TASK TO CARRY OUT — Check each line for the string "scene" and give only the count of lines that have it.

--- begin RAW DATA ---

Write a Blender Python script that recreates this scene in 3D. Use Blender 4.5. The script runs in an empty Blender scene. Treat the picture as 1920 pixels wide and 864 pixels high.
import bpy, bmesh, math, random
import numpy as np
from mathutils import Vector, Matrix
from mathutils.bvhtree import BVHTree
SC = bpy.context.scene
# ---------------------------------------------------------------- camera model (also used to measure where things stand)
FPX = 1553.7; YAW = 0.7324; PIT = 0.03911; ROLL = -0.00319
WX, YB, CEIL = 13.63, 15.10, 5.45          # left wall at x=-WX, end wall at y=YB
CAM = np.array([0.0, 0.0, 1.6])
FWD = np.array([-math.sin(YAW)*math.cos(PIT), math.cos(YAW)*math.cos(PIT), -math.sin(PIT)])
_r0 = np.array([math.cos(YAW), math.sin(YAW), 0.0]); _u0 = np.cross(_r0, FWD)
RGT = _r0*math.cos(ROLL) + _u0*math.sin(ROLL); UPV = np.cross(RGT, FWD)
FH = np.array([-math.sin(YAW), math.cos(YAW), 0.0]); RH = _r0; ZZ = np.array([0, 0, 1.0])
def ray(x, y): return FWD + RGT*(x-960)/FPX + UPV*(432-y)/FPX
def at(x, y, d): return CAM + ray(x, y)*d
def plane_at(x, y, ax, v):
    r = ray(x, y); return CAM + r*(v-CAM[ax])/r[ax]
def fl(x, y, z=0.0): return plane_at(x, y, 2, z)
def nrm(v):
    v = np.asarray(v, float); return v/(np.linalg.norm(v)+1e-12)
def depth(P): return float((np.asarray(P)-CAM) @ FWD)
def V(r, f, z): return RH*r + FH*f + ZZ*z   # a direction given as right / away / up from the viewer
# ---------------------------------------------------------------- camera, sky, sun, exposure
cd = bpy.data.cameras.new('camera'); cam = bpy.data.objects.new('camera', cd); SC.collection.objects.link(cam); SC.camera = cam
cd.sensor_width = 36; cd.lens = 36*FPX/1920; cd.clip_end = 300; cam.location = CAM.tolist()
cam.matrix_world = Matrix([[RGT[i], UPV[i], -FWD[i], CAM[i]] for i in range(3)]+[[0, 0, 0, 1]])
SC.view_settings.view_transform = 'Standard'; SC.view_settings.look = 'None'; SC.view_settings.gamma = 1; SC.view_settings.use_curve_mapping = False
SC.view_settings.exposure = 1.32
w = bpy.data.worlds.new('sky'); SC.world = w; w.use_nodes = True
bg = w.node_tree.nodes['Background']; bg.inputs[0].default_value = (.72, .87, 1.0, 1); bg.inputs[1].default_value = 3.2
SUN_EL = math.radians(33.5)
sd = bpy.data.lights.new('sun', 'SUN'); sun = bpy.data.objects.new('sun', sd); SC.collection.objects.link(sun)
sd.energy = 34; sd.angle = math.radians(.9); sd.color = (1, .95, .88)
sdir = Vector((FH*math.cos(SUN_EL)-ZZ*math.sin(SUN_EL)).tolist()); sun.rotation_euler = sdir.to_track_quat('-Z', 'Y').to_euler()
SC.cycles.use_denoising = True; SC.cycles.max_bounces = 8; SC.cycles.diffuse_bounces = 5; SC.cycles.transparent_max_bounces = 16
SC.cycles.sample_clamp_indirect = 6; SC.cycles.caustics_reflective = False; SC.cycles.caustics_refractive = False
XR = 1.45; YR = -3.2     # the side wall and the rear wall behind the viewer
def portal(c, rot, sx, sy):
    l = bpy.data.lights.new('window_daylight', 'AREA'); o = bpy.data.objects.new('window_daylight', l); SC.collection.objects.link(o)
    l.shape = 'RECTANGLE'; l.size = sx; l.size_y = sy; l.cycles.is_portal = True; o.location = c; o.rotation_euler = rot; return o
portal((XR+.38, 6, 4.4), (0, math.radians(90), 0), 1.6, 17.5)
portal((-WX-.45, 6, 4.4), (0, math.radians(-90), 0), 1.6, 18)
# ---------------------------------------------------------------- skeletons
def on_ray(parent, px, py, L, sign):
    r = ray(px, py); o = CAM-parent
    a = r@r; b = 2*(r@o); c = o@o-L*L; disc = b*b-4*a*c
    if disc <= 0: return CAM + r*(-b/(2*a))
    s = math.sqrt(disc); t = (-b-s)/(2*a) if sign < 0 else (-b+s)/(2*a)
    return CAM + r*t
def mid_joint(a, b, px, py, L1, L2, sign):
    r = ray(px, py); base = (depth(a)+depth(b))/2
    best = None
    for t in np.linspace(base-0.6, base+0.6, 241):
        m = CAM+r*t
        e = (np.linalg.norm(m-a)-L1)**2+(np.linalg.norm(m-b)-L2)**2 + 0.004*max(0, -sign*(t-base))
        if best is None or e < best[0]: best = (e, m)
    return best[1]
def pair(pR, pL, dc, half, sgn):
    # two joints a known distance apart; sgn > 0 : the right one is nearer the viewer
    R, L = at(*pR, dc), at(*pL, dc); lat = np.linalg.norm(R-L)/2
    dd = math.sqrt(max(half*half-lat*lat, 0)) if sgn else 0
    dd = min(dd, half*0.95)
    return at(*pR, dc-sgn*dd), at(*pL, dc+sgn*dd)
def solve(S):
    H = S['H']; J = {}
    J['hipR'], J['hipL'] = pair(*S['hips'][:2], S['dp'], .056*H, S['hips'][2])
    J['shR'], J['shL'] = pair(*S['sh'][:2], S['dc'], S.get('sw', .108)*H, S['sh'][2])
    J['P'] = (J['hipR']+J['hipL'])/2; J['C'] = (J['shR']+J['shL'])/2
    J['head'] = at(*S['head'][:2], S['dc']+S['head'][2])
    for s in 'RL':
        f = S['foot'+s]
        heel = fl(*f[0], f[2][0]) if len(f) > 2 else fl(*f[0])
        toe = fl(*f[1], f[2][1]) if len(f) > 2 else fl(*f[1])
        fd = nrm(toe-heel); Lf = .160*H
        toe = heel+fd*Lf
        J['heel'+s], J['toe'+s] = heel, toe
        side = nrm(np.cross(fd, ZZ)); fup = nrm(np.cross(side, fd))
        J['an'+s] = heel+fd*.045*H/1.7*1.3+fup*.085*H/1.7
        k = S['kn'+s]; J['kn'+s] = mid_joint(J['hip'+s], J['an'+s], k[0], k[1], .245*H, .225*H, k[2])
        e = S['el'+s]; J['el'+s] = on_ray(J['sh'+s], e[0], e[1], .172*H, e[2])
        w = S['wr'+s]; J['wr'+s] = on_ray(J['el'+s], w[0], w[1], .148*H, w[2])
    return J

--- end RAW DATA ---

FULL RESPONSE — 2